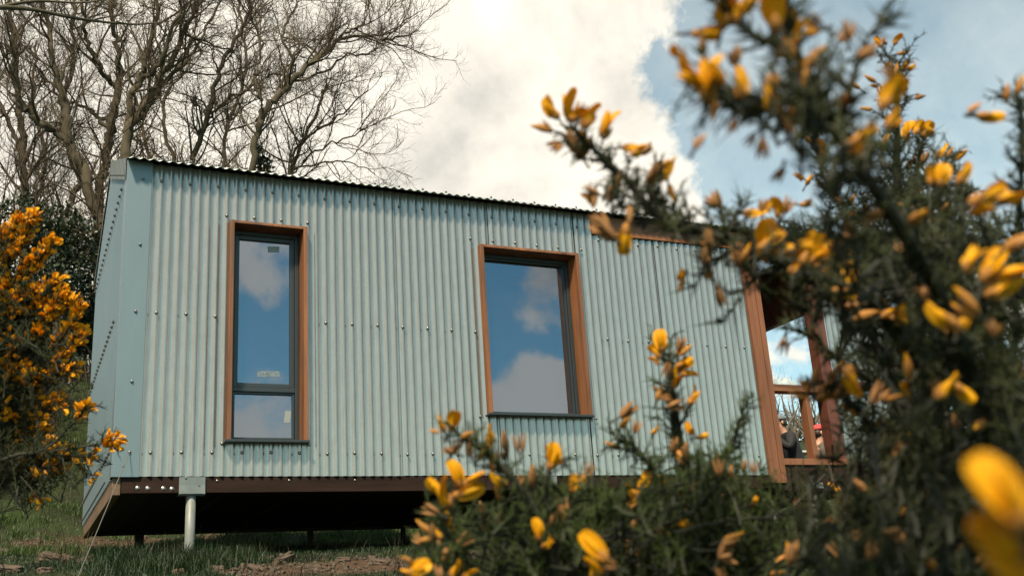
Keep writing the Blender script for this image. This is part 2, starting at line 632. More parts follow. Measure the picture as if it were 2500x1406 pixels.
def blades(n, xr, yr, hr, wid, dens=None, seed=1, lean=.5, clump=0):
    """n curved grass blades, each two quads and a tip"""
    g = np.random.default_rng(seed)
    x = g.uniform(*xr, n)
    y = g.uniform(*yr, n)
    if clump:
        cx = g.uniform(*xr, clump)
        cy = g.uniform(*yr, clump)
        k = g.integers(0, clump, n)
        sel = g.random(n) < .7
        x = np.where(sel, cx[k] + g.normal(0, .09, n), x)
        y = np.where(sel, cy[k] + g.normal(0, .09, n), y)
    if dens is not None:
        keep = g.random(n) < dens(x, y)
        x, y = x[keep], y[keep]
    n = len(x)
    h = g.uniform(*hr, n) * (.55 + .9 * np.clip(.5 + 3 * wob(x * 3 + 4, y * 3), 0, 1))
    z = hgt(x, y) - .01
    a = g.uniform(0, 6.283, n)
    ln = g.uniform(.1, 1, n) * lean
    dx, dy = np.cos(a) * h * ln, np.sin(a) * h * ln
    b = a + 1.57 + g.normal(0, .4, n)
    wx, wy = np.cos(b) * wid * g.uniform(.6, 1.3, n), np.sin(b) * wid
    P = []
    for tt, ww in ((0, 1), (.45, .8), (.8, .45)):
        cx = x + dx * tt ** 1.8
        cy = y + dy * tt ** 1.8
        cz = z + h * tt * (1 - .18 * ln * tt)
        P.append(np.stack([cx - wx * ww, cy - wy * ww, cz], -1))
        P.append(np.stack([cx + wx * ww, cy + wy * ww, cz], -1))
    P.append(np.stack([x + dx, y + dy, z + h * (1 - .22 * ln)], -1))
    V = np.stack(P, 1).reshape(-1, 3)
    o = (np.arange(n) * 7)[:, None]
    Q = np.concatenate([o + np.array([0, 1, 3, 2]), o + np.array([2, 3, 5, 4])])
    T = o + np.array([4, 5, 6])
    return V, Q, T


def blade_object(name, sets, materials):
    Vs, Qs, Ts, mq, mt = [], [], [], [], []
    off = 0
    for i, (V, Q, T) in enumerate(sets):
        Vs.append(V)
        Qs.append(Q + off)
        Ts.append(T + off)
        mq.append(np.full(len(Q), i))
        mt.append(np.full(len(T), i))
        off += len(V)
    V, Q, T = np.concatenate(Vs), np.concatenate(Qs), np.concatenate(Ts)
    me = bpy.data.meshes.new(name)
    me.vertices.add(len(V))
    me.vertices.foreach_set('co', V.ravel())
    me.loops.add(Q.size + T.size)
    me.loops.foreach_set('vertex_index', np.concatenate([Q.ravel(), T.ravel()]))
    me.polygons.add(len(Q) + len(T))
    me.polygons.foreach_set('loop_start', np.concatenate([np.arange(0, Q.size, 4), Q.size + np.arange(0, T.size, 3)]))
    for mm in materials:
        me.materials.append(mm)
    me.polygons.foreach_set('material_index', np.concatenate(mq + mt).astype(np.int32))
    me.update(calc_edges=True)
    o = bpy.data.objects.new(name, me)
    col.objects.link(o)
    return o


nd = lambda x, y: 1 - .93 * dirtmask(x, y)
sets = [
    blades(90000, (-2.4, 4.8), (-2.3, .4), (.014, .045), .0026, nd, 1, .9, 300),
    blades(26000, (-2.4, 4.8), (.4, 3.4), (.015, .045), .0026, nd, 8, .9, 100),
    blades(6500, (-.35, .75), (-.75, .1), (.06, .15), .0028, nd, 2, .9, 22),
    blades(90000, (-2.4, 5.0), (3.0, 10.5), (.03, .11), .004, nd, 3, .8, 250),
    blades(26000, (4.0, 12), (-4, 14), (.05, .14), .005, nd, 4, .7, 100),
    blades(2600, (-2.4, 4.4), (-1.8, 10), (.08, .26), .0022, None, 5, 1.1, 60),
    blades(5000, (-2.5, 2.5), (6.8, 10.3), (.2, .5), .004, None, 6, 1.3, 30),
]
grass = blade_object('grass', sets, [M['grass_shaded'], M['grass_shaded'], M['grass_shaded'], M['grass_lit'], M['grass_lit'], M['straw'], M['straw']])
tag(grass, 'rough grass and dry stalks growing round and below the raised cabin', 'grass', kind='stuff')

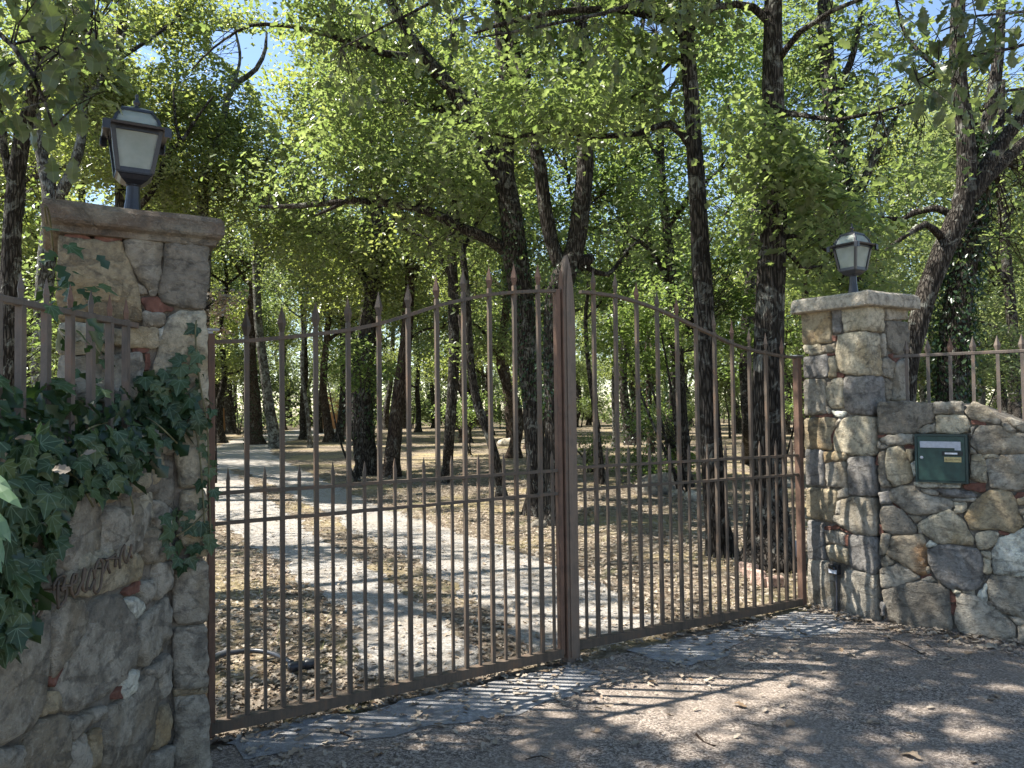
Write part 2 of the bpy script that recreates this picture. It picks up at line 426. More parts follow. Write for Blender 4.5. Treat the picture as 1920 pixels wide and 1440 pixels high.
def gravel_mat(name, c, dark, light, sc1=95, litter=.0, patch=None):
    t = NT(name); v = t.coord('pos')
    vo = t.new('ShaderNodeTexVoronoi', i_Vector=v, i_Scale=float(sc1))
    cell = t.new('ShaderNodeSeparateColor', i_0=vo.outputs['Color']).outputs[0]
    f = t.noise(v, 230, 3, .7); n = t.noise(v, 2.2, 5, .62, .6)
    col = t.ramp(cell, [(0, dark), (.45, c), (.8, light), (1, sc(light, 1.25))])
    col = t.mix(t.ramp(f, [(.40, .7), (.55, 0)]), col, sc(dark, .6))
    col = t.mix(t.ramp(n, [(.42, 0), (.62, .55)]), col, patch or sc(c, .7))
    if litter:
        l = t.noise(v, 21, 6, .75, 1.2); col = t.mix(t.ramp(l, [(.60, 0), (.68, litter)]), col, (.36, .29, .21))
        l2 = t.noise(v, 33, 4, .7, .8); col = t.mix(t.ramp(l2, [(.60, 0), (.70, .6)]), col, (.035, .03, .026))
    h = t.math('ADD', t.math('MULTIPLY', cell, .6), t.math('ADD', f, t.math('MULTIPLY', t.noise(v, 16, 5, .6), 1.2)))
    return t.fin(col, .92, t.bump(h, .012), spec=.18)
FLOOR = floor_mat()
PATH = gravel_mat('pale_gravel', (.43, .405, .37), (.26, .235, .205), (.60, .57, .53), 80, .65, (.33, .285, .225))
ROAD = gravel_mat('gritty_forecourt', (.35, .288, .235), (.125, .103, .088), (.62, .525, .44), 110, .40, (.36, .295, .24))
CONC = gravel_mat('worn_concrete', (.42, .415, .41), (.35, .345, .34), (.49, .485, .48), 60, .25, (.31, .275, .24))
g = mesh('ground', [(-150, -60, 0), (150, -60, 0), (150, 200, 0), (-150, 200, 0)], [(0, 1, 2, 3)], FLOOR); g['kind'] = 'structure'
# forecourt on the road side of the gate
fp = [GATE(-.5, 0, .10), GATE(4.9, 0, .10), np.array([3.9, 4.6, 0]), np.array([9, 1.5, 0]), np.array([14, -20, 0]), np.array([-14, -20, 0]), np.array([-1.9, -1, 0]), np.array([-1.7, 3, 0])]
sheet('forecourt_road', fp, .004, ROAD, .05, .1)
pp = [(1240, 1178), (1165, 1112), (1050, 1066), (930, 1016), (800, 980), (690, 941), (610, 902), (545, 870), (505, 848), (520, 832), (600, 815), (680, 803), (690, 797), (610, 800), (505, 812), (440, 824), (390, 845), (355, 880), (345, 925), (385, 965), (440, 1000), (520, 1052), (590, 1105), (640, 1160), (670, 1215), (705, 1262), (760, 1290)]
pw = [ground(*p) for p in pp]
for p in pw[-2:]: pass
sheet('gravel_drive', pw, .004, PATH, .12, .12)
# leaf-strewn strip between the wheel tracks
cl_ = [ground(*p) for p in [(985, 1262), (915, 1190), (830, 1120), (735, 1060), (640, 1005), (560, 955), (490, 910), (440, 880)]]
lw_ = [.16, .20, .22, .26, .26, .24, .2, .1]; side_ = []
for sg in (1, -1):
    row = []
    for i_, p in enumerate(cl_):
        d = cl_[min(i_ + 1, 7)] - cl_[max(i_ - 1, 0)]; d /= np.linalg.norm(d); row.append(p + np.array([-d[1], d[0], 0]) * lw_[i_] * sg)
    side_.append(row)
sheet('drive_centre_strip', side_[0] + side_[1][::-1], .008, FLOOR, .10, .06)
s1 = [(430, 1400), (560, 1352), (760, 1318), (880, 1290), (1000, 1266), (1075, 1248), (1125, 1262), (1090, 1290), (1060, 1310), (960, 1340), (850, 1365), (760, 1375), (600, 1402), (480, 1425)]
s2 = [(1170, 1220), (1300, 1198), (1420, 1168), (1500, 1148), (1560, 1152), (1600, 1172), (1560, 1190), (1480, 1203), (1410, 1192), (1370, 1215), (1345, 1240), (1290, 1252), (1220, 1238)]
sheet('concrete_threshold', [ground(*p) for p in s1], .008, CONC, .045, .03)
sheet('concrete_threshold', [ground(*p) for p in s2], .008, CONC, .045, .03)

# ------------------------------------------------------------------ stones
_seed = [0]
def stone(name, poly, mapper, mat, parent, step=None, bulge=.010, amp=.010, depth=.07, rough=.007, back=None, seam=None, base=0.0):
    """one stone: outline poly in face coordinates (U, V), real relief, rounded rim and sides"""
    _seed[0] += 1; sd = _seed[0] * 7.31
    P = np.array(poly, float)
    ar = .5 * np.sum(P[:, 0] * np.roll(P[:, 1], -1) - P[:, 1] * np.roll(P[:, 0], -1))
    if ar < 0: P = P[::-1]
    ar = abs(ar)
    # round corners
    C = []
    for i in range(len(P)):
        a, b = P[i], P[(i + 1) % len(P)]; C += [a * .94 + b * .06, a * .06 + b * .94]
    C = np.array(C)
    out = []
    es = max(.014, min(.04, math.sqrt(ar) / 7))
    for i in range(len(C)):
        a, b = C[i], C[(i + 1) % len(C)]; L = np.linalg.norm(b - a); k = max(1, int(round(L / es)))
        for j in range(k): out.append(a + (b - a) * j / k)
    O = np.array(out)
    nrm = np.roll(O, -1, 0) - np.roll(O, 1, 0); nrm = np.stack([-nrm[:, 1], nrm[:, 0]], 1); nrm /= np.linalg.norm(nrm, axis=1)[:, None] + 1e-9
    j = np.array([mnoise.noise(Vector((p[0] * 30 + sd, p[1] * 30, sd))) for p in O]) * rough * 1.6
    O = O + nrm * (j[:, None] - .0042)
    ins = min(.009, math.sqrt(ar) * .08)
    def dist(q):
        a = O; b = np.roll(O, -1, 0); d = b - a
        t = np.clip(((q[:, None, :] - a) * d).sum(2) / ((d * d).sum(1) + 1e-12), 0, 1)
        return np.sqrt((((q[:, None, :] - (a + t[..., None] * d)) ** 2).sum(2)).min(1))
    inner = O + nrm * ins
    inner = inner[(dist(inner) > ins * .8) & inpoly(inner[:, 0], inner[:, 1], O)]
    stp = step or max(.016, min(.05, math.sqrt(ar) / 6))
    lo, hi = O.min(0), O.max(0)
    gx, gy = np.meshgrid(np.arange(lo[0] + stp / 2, hi[0], stp), np.arange(lo[1] + stp / 2, hi[1], stp))
    G = np.stack([gx.ravel(), gy.ravel()], 1)
    if len(G): G = G + (rng.random(G.shape) - .5) * stp * .55
    if len(G): G = G[inpoly(G[:, 0], G[:, 1], O)]
    if len(G): G = G[dist(G) > ins * 1.5]
    pts = [O]
    if len(inner): pts.append(inner[::2] if len(inner) > 20 else inner)
    if len(G): pts.append(G)
    if seam is not None and lo[0] < seam < hi[0]:
        ys = np.arange(lo[1] + .004, hi[1], stp * .8); S = np.stack([np.full(len(ys), seam), ys], 1)
        S = S[inpoly(S[:, 0], S[:, 1], O)]
        if len(S): S = S[dist(S) > .004]; pts.append(S)
    allp = np.vstack(pts); n0 = len(O)
    cv, ce, cf, ov, oe, of = mgeo.delaunay_2d_cdt([Vector(p) for p in allp], [(i, (i + 1) % n0) for i in range(n0)], [], 1, 1e-6)
    Q = np.array([(v.x, v.y) for v in cv])
    d = dist(Q)
    tilt = (rng.random(2) - .5) * .10
    cen = O.mean(0)
    W = np.empty(len(Q))
    for i, q in enumerate(Q):
        e = min(1, d[i] / max(.011, ins * 1.1)); e = e ** .6
        nz = mnoise.noise(Vector((q[0] * 6 + sd, q[1] * 6, sd))) * amp * 1.1 + mnoise.noise(Vector((q[0] * 17 + sd, q[1] * 17, sd))) * amp * .55
        pl = max(-.012, min(.012, float(np.dot(q - cen, tilt))))
        W[i] = base - .004 + e * (bulge * .8 + nz * 1.25 + pl)
    V = [mapper(q[0], q[1], w) for q, w in zip(Q, W)]
    Fc = []
    for f in cf:
        a, b, c = f[:3]
        s = (Q[b][0] - Q[a][0]) * (Q[c][1] - Q[a][1]) - (Q[b][1] - Q[a][1]) * (Q[c][0] - Q[a][0])
        Fc.append((a, b, c) if s > 0 else (a, c, b))
    idx = {}
    for i, o in enumerate(ov):
        for k in o:
            if k < n0: idx[k] = i
    rim = [idx[k] for k in range(n0)]
    b0 = len(V)
    for k in range(n0): V.append(mapper(O[k][0], O[k][1], -depth))
    for k in range(n0):
        k2 = (k + 1) % n0; Fc.append((rim[k], b0 + k, b0 + k2, rim[k2]))
    org = np.mean(np.array(V)[:b0], 0)
    return mesh(name, V, Fc, mat, parent, smooth=True, origin=org)
def planar(p0, a, n):
    return lambda u, v, w: p0 + a * u + Z_ * v + n * w
def to_uv(pts, p0, a, n):
    r = []
    for (x, y) in pts:
        q = onplane(x, y, p0, n); r.append((float(np.dot(q - p0, a)), float(q[2])))
    return r
def crop(ox, oy, k, pts): return [(ox + x / k, oy + y / k) for x, y in pts]

# ------------------------------------------------------------------ right wing wall
wallR = thing('stone_wall', 'rubble stone wing wall holding the green letterbox, right of the gate', 'stone wall', WR0, 'stone walls beside the gate')
mapR = planar(WR0, WRD, WRN)
def topR(s): return 1.565 if s < .58 else max(1.02, 1.565 - .40 * (s - .58) - .10 * max(0, s - .7))
V = []; ss = [-.02, .2, .4, .58, .7, .86, 1.1, 1.5, 2.0, 3.2]
for s in ss:
    for (w, z) in ((-.026, -.3), (-.026, topR(s) - .015), (-.10, topR(s)), (-.34, topR(s) + .01), (-.45, topR(s) - .05), (-.45, -.3)):
        V.append(mapR(s, z, w))
Fc = []
for i in range(len(ss) - 1):
    for k in range(6):
        k2 = (k + 1) % 6; Fc.append((i * 6 + k, i * 6 + 6 + k, i * 6 + 6 + k2, i * 6 + k2))
Fc += [tuple(range(6)), tuple(range(len(V) - 1, len(V) - 7, -1))]
mesh('mortar_core', V, Fc, MORTAR, wallR)
R5 = [('d', [(25, 110), (300, 105), (490, 120), (505, 220), (480, 275), (400, 310), (340, 370), (130, 375), (30, 365), (20, 250)]),
 ('g', [(500, 112), (740, 108), (755, 190), (740, 210), (500, 205)]),
 ('g', [(765, 185), (830, 112), (900, 130), (1000, 190), (1065, 260), (1055, 295), (940, 270), (810, 250)]),
 ('e', [(525, 225), (770, 218), (815, 320), (795, 360), (700, 375), (520, 365)]),
 ('g', [(365, 355), (420, 310), (512, 292), (508, 362), (400, 372)]),
 ('g', [(1115, 250), (1140, 245), (1300, 292), (1300, 378), (1180, 320)]),
 ('g', [(1080, 290), (1120, 285), (1200, 350), (1180, 368), (1110, 345)]),
 ('g', [(815, 440), (850, 350), (900, 310), (1060, 315), (1150, 370), (1330, 375), (1400, 440), (1300, 540), (1080, 550), (920, 555), (860, 520), (815, 470)]),
 ('g', [(45, 430), (110, 390), (335, 385), (335, 465), (200, 475), (110, 465)]),
 ('e', [(95, 560), (110, 500), (210, 485), (255, 520), (290, 600), (325, 740), (310, 785), (160, 825), (110, 760), (90, 660)]),
 ('g', [(50, 545), (90, 510), (88, 660), (105, 770), (140, 826), (70, 830), (30, 760), (30, 600)]),
 ('o', [(265, 508), (333, 518), (333, 590), (305, 622)]),
 ('p', [(312, 640), (338, 608), (343, 730), (330, 738)]),
 ('e', [(820, 560), (900, 560), (935, 600), (945, 700), (950, 795), (880, 780), (820, 750)]),
 ('g', [(940, 600), (1080, 565), (1300, 555), (1420, 640), (1400, 780), (1269, 838), (1200, 865), (1090, 850), (990, 830), (970, 720)]),
 ('p', [(330, 788), (520, 788), (725, 802), (720, 835), (420, 835), (340, 812)]),
 ('g', [(815, 482), (853, 522), (858, 550), (812, 545)]), ('e', [(920, 562), (1040, 559), (1035, 577), (930, 579)]),
 ('g', [(30, 440), (52, 470), (45, 500), (30, 490)]), ('g', [(45, 482), (130, 480), (100, 496), (50, 500)]),
 ('g', [(815, 330), (850, 315), (835, 350), (815, 420)]),
 ('k', [(25, 390), (90, 385), (86, 408), (30, 410)]), ('k', [(252, 480), (335, 480), (335, 505), (265, 503)]), ('k', [(818, 262), (930, 278), (935, 300), (830, 295)]),
 ('k', [(737, 812), (940, 800), (930, 868), (760, 842)]), ('k', [(22, 560), (52, 532), (32, 640), (15, 638)]), ('k', [(1210, 880), (1269, 870), (1400, 880), (1400, 930), (1180, 925)])]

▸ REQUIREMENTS
Reply with nothing except the number of lines in the listing above that include "More".

▸ RESULT
2